To create vivid imagery, use specific, concrete details. Don’t write “book”, write the title of a specific book, one that conveys the tone and mood of the character at that moment, their reading preferences which convey insight into their character. Select specific details that create and convey the emotional impact you, the writer, want conveyed.
An example from Upon a Mystic Tide:
Sitting in her old, red rocker, Miss Hattie turned on the large, antique radio behind her. Big band era music drifted through the kitchen, and she softly hummed along with it. Her head bowed, she studied the embroidery in her lap. She was sewing the Seascape Inn logo onto a new batch of crisp, white napkins. Yellow thread. Was the colour significant to women of her age?
In this example, the specific and concrete details are: the red rocker, the large, antique radio, embroidering napkins with yellow thread, the big band music and humming.
Incorporating these details into the work has created a vivid image of Miss Hattie, sewing, humming, rocking. Obviously, she isn’t stressed, so, by the type of details selected, mood is created, tone is set.

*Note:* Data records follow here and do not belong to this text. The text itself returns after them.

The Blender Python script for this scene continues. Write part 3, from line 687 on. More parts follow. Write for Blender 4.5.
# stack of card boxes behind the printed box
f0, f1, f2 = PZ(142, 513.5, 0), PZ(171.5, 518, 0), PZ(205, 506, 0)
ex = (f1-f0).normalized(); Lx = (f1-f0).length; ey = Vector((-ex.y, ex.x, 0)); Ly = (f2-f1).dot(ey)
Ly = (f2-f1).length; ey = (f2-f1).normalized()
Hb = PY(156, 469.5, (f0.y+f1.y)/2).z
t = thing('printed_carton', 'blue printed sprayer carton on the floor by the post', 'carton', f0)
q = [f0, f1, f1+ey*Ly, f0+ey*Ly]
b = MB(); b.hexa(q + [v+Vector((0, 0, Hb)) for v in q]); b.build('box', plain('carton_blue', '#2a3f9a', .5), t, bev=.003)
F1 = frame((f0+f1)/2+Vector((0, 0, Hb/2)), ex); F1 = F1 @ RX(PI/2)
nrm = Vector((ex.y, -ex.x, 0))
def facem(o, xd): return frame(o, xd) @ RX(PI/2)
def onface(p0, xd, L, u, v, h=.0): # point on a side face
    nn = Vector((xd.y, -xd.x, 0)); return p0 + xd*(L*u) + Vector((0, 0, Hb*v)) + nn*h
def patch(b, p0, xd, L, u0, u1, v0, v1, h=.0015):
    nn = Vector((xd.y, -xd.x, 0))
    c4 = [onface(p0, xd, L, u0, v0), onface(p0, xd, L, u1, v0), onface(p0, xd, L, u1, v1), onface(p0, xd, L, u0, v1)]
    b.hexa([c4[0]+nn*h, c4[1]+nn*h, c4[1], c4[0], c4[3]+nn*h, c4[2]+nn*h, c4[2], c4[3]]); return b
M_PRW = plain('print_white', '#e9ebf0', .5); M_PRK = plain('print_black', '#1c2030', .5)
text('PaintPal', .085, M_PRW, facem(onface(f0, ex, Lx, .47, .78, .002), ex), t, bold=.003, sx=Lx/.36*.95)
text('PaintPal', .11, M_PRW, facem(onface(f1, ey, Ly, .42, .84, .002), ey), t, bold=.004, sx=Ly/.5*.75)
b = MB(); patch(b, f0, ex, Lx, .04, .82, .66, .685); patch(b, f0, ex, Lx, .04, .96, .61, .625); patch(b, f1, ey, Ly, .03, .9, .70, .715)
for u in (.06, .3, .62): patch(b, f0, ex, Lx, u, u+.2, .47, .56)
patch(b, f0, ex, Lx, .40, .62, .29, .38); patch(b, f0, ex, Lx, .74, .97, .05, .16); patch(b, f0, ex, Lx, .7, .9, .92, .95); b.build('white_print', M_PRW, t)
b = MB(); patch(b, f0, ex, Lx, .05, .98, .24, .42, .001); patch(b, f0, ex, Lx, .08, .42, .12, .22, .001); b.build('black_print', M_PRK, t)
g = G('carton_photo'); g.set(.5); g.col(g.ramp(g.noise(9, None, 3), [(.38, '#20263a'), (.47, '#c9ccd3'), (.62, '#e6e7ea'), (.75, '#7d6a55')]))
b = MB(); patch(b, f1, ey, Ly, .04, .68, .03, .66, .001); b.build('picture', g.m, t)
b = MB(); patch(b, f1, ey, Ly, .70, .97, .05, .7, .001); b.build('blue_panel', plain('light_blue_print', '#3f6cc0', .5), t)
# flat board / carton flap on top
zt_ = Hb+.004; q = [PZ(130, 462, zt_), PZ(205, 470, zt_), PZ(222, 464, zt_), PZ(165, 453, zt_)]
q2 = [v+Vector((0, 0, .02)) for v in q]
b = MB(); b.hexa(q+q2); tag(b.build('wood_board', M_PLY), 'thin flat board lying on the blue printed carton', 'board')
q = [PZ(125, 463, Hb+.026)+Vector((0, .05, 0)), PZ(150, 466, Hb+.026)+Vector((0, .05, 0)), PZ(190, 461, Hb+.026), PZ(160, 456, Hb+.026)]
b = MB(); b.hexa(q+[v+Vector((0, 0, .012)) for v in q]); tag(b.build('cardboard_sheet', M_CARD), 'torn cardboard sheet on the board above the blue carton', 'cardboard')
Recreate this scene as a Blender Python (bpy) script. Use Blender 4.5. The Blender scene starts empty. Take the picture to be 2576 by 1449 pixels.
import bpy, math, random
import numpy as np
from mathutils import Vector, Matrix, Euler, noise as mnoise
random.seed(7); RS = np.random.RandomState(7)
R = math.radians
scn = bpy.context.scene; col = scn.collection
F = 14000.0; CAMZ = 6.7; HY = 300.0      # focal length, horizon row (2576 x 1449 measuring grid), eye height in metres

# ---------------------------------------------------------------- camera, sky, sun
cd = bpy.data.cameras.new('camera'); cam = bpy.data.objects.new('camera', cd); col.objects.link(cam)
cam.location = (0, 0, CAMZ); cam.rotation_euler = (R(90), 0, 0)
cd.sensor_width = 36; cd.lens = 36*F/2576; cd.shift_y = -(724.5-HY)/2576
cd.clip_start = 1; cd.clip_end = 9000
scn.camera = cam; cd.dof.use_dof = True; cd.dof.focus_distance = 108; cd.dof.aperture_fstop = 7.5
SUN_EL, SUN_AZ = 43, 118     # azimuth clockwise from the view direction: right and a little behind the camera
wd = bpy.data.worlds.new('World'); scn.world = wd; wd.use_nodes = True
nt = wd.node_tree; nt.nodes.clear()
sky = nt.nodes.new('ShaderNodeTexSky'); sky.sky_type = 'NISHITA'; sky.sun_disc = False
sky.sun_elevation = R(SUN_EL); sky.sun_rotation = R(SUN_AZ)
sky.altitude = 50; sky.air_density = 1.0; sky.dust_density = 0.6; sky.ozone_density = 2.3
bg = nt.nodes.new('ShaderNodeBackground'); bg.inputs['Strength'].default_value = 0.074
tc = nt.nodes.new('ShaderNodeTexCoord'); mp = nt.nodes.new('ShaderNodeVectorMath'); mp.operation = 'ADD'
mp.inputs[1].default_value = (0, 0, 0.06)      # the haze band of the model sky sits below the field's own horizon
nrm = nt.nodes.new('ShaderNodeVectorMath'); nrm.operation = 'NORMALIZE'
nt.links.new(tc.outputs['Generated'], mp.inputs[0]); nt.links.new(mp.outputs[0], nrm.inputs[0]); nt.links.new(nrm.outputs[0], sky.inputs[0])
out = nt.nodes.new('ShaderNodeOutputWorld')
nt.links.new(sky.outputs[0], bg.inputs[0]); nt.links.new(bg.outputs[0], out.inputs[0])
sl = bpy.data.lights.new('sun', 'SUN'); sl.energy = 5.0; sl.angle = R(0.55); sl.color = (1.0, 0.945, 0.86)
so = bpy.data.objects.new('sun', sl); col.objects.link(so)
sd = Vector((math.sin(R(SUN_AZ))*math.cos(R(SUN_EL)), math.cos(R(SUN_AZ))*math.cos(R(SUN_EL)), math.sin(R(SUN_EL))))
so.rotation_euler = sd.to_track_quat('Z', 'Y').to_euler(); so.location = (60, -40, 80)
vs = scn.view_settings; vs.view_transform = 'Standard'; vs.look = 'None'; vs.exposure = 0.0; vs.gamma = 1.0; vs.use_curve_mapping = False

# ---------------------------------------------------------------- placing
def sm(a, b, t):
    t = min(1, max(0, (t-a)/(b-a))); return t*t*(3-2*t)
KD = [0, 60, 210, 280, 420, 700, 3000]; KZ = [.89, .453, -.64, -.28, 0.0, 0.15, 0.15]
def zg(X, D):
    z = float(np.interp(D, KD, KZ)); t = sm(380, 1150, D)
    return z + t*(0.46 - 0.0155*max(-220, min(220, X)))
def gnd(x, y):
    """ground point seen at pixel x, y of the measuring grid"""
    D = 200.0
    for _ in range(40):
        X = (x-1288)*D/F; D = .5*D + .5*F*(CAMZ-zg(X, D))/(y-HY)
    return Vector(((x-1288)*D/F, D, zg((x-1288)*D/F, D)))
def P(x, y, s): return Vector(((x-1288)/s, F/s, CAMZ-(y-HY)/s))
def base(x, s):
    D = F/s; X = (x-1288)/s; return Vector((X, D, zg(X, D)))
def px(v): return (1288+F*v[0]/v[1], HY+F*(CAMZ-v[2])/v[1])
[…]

Remember, vivid imagery requires specific and concrete details. Don’t write tree. Write oak. Don’t write emotion. Write fear or sorrow, guilt or shame. Don’t write dog. Write Doberman, or Yorkie. Don’t write chair. Write rocker. Show vivid images through your writing that create pictures in the reader’s mind just like the pictures you saw when you closed your eyes and went there yourself.
Think of the novel page as a blank canvas. Only what the author chooses to disclose will be painted on that canvas. The more specific the detail painted, the more vivid the image on the canvas and in the reader’s mind. Writers tend to lean heavily on visual images. Visual images are crucial, but not all-inclusive.
Write Great Prose: Show, Don’t Tell
The other senses should not be neglected. They are vital. Smell is particularly powerful. In the above scene from Upon a Mystic Tide with Miss Hattie, there are references to the scents of sea spray, of blueberry muffins, of peonies. (Note that all are soothing images, which reinforce the emotional mood and tone of the scene.)
Hearing
What do the characters hear? A grandfather clock’s steady ticks, the fridge motor’s soft whir. The ice-maker plopping cubes into the bin. Birds chirping. Soft, homey, comforting sounds.
Sight
If your character is mellow, does he look out upon the sun spangled sea and feel lulled by the smooth roll of the waves? Does your character rub his calloused hands together nervously when uneasy? Do pungent fragrances make his nostrils sting?
Touch
Tactile perceptions add texture. Feel the grate of sandpaper, the smooth finish on a beloved antique, the needle punching into fabric and the silken thread pulling through it.
Taste
Ever had your mouth water at a particular smell? A memory evoked by the sound of a song? Ever taste a cherry tart and remember the first one you ate? These sensory perceptions breathe life into human beings. Characters emulate human beings.
Therefore, to breathe life into characters, the writer should include the character’s sensory perceptions, again going back to projecting yourself to the situation mentally and then taking the reader there with you!